Select the lines below containing the word "pixels".
━━━━━━━━━━━━━━━━
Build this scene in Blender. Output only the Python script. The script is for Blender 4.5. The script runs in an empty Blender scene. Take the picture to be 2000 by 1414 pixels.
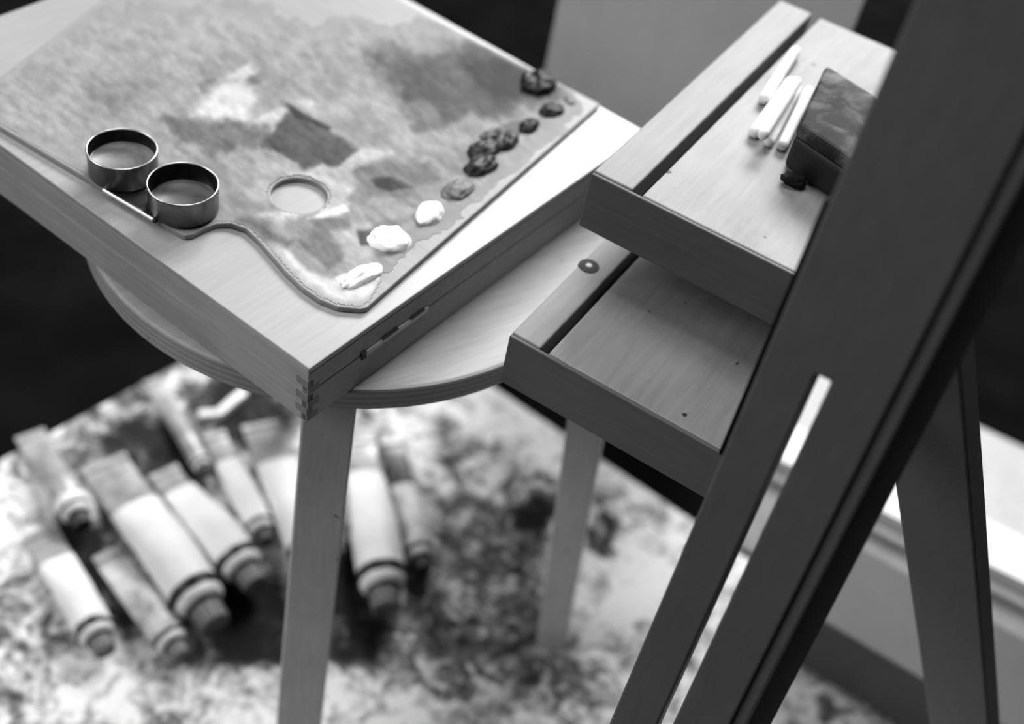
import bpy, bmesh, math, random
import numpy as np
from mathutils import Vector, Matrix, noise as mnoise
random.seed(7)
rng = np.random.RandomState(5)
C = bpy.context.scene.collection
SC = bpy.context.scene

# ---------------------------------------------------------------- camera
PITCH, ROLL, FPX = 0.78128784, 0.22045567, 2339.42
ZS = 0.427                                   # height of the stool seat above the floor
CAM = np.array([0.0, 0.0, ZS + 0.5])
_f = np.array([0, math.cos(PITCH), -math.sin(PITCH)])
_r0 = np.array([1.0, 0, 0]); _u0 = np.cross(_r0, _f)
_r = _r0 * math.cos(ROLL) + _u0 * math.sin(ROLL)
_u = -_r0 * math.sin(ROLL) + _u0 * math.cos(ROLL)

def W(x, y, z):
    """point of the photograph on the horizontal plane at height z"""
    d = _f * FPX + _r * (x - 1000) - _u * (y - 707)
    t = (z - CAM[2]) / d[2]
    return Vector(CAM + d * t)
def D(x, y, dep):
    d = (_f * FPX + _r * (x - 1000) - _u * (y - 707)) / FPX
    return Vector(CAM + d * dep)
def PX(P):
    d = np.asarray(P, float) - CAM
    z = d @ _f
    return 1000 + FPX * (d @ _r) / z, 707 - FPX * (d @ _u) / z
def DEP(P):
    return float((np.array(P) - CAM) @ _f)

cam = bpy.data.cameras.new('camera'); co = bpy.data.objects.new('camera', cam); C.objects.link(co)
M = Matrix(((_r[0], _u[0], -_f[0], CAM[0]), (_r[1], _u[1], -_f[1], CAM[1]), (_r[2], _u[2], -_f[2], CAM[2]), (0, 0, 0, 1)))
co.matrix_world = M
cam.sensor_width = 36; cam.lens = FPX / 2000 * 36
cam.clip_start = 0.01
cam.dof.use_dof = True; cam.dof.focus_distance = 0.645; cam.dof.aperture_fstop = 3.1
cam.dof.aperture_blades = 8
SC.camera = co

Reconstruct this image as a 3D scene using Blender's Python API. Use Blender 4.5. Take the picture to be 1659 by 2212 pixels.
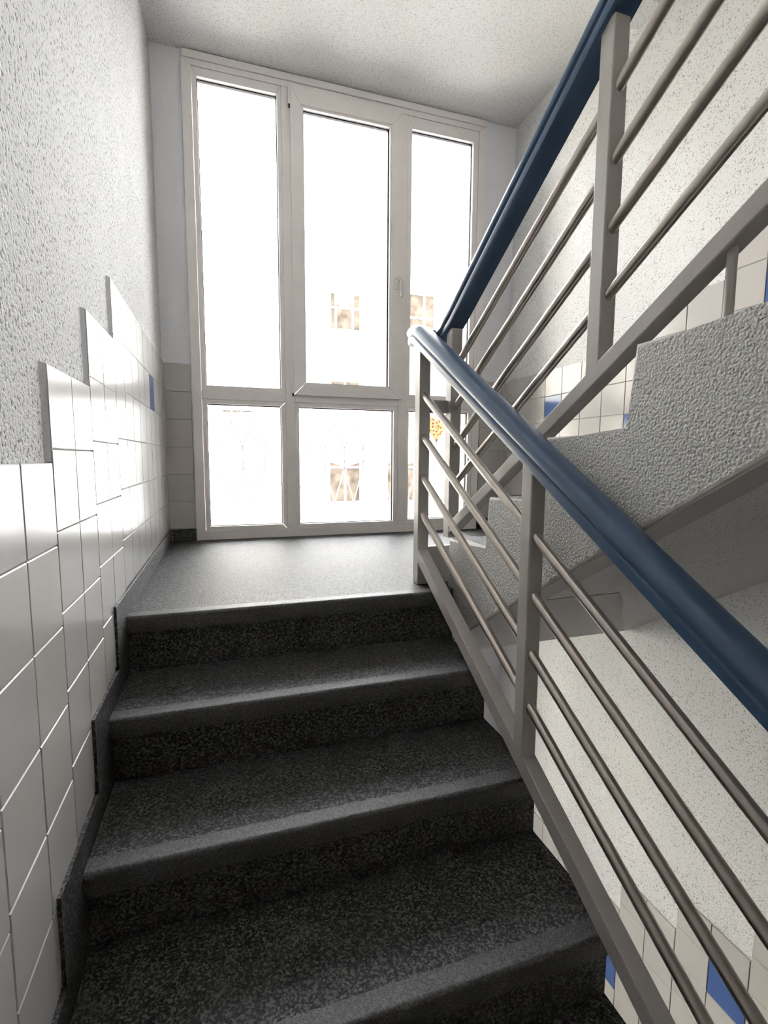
━━━━━━━━━━━━━━━━
EXERCISE ANSWER –
Build this scene in Blender. Output only the Python script. The script is for Blender 4.5. The script runs in an empty Blender scene. Take the picture to be 2000 by 1414 pixels.
Reconstruct this image as a 3D scene using Blender's Python API. Use Blender 4.5. Take the picture to be 1659 by 2212 pixels.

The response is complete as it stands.